Talvez, a partir daí, Ace tenha se acomodado mesmo. Sua volta para o Kiss, ocorrida em 1996, o mostrou menos afiado na performance ao vivo e até mesmo pouco capaz de contribuir em estúdio, a ponto de ter tocado apenas em duas faixas do álbum de reunião Psycho Circus (1998). Em 2002, ele deixou novamente o grupo, encerrado no fim de 2023 com Tommy Thayer reproduzindo seus solos nota por nota e usando sua maquiagem, fantasia e até modelo de guitarra.
Thayer não foi o único inspirado por Frehley. Músicos que alteraram o curso da guitarra elétrica no âmbito do som pesado já o mencionaram diretamente como referência. Dave Mustaine (Megadeth), Slash (Guns N’ Roses), Dimebag Darrell (Pantera) e Tom Morello (Rage Against the Machine) são apenas alguns dos vários. Todos eles destacam que o trabalho de Ace com o Kiss serviu como “porta de entrada” para o rock, já que o visual de super-herói e os solos de melodia fácil eram atraentes para crianças e adolescentes.
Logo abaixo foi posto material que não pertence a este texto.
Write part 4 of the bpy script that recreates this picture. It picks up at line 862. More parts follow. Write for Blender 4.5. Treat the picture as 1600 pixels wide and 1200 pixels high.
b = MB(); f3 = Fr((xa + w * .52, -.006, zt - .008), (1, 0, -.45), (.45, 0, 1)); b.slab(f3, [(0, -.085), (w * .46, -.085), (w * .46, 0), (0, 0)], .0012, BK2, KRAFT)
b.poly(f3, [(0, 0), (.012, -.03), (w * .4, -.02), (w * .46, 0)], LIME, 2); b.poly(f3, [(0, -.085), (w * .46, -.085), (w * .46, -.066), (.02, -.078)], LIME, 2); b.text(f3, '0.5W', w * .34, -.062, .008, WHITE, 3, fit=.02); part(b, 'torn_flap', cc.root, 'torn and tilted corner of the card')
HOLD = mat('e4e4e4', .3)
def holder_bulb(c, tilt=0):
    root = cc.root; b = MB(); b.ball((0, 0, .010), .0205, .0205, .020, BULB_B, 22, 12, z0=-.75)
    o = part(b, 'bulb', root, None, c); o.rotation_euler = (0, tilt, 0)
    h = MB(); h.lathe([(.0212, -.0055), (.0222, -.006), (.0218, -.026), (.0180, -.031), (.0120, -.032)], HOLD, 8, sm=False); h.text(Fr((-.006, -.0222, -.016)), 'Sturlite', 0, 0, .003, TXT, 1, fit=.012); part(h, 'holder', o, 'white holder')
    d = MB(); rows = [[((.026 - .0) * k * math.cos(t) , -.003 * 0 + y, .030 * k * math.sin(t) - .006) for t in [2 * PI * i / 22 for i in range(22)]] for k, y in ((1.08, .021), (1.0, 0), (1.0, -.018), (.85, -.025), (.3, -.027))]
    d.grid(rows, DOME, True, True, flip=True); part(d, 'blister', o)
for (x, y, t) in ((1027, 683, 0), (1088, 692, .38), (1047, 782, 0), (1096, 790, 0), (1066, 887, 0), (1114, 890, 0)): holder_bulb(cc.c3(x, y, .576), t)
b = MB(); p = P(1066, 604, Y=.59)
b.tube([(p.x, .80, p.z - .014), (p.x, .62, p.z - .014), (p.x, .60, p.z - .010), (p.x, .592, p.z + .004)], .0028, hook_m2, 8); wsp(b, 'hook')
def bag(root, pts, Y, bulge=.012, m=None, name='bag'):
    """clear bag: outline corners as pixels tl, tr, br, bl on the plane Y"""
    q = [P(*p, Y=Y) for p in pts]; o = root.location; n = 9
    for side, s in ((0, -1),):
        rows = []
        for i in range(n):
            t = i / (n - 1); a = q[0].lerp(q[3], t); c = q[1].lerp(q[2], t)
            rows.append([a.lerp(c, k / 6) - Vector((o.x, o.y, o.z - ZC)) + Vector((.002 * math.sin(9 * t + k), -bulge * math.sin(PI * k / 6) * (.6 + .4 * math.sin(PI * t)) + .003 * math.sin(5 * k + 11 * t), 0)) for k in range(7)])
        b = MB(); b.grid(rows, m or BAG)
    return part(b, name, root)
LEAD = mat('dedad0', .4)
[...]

Darrell, assassinado em 2004 e enterrado em um caixão do Kiss, ofereceu em 1993 uma declaração que serve como a melhor forma para se encerrar este texto. À Guitar World, em 1993, ele arrematou:
“Ace é deus, e o solo de ‘Shock Me’ é matador. A versão de estúdio tem muita produção nas partes de guitarra principal. Também adoro os efeitos, especialmente o phaser na última nota. Cara, eu fico todo nervoso apenas por falar de Kiss! O vibrato de Ace me cativou e sempre tento aplicá-lo ao meu toque. Ele conseguia extrair muito de uma única nota. Com ele, uma nota poderia tomar o lugar de 12 notas.”